I’ve also asked for the strategic plan that DSM was paid to develop. I haven’t received that either. I am told it’s being redacted. I do not hold the Polk PR staff responsible for this. In my experience, when there is something to provide, they provide it — quickly.

[Late update, 1:50 p.m.: I have just received a draft form of at least some of the strategic plan. I have not had a chance to review closely.]

In any event, this is how our broken School District status quo functions. We must fix it.

If you want to help us, please consider contributing to the Billy Townsend campaign here.

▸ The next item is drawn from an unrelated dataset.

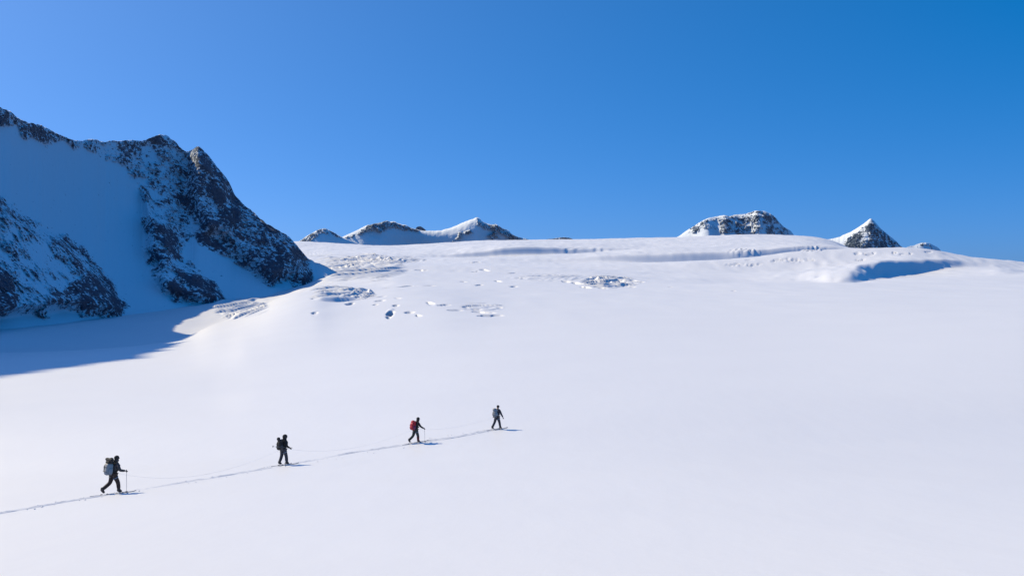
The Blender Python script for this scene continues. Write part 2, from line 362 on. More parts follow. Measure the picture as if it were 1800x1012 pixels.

3 thoughts on “Lakeland educates the Polk School Board on technology bidding practices

  1. Thank you for bringing this to our attention as well as the attention of your peers. It is clear to me that better decisions need to be made so that money is spent where and how it should. That is a lot of money that could be spent on actually education for our starving county.
    Again I thank you and you have swayed my vote.
    Chris Heywood

  2. It would be great to see the actual RFP and the RFP responses from all the disaster recovery vendors. I’ve seen many times where an RFP is sent out and the customer receives a few undesirable responses. The customer modifies the RFP due to many things not thought about or services that are no longer needed and sends it out to other vendors. The net result is an apples to oranges RFP response which appears on the surface as a pricing gap the size of the Grand Canyon. I am a skeptic at heart but have learned to not jump to conclusions too quickly because for me, there seems to be a lot of missing details to come to the same conclusion.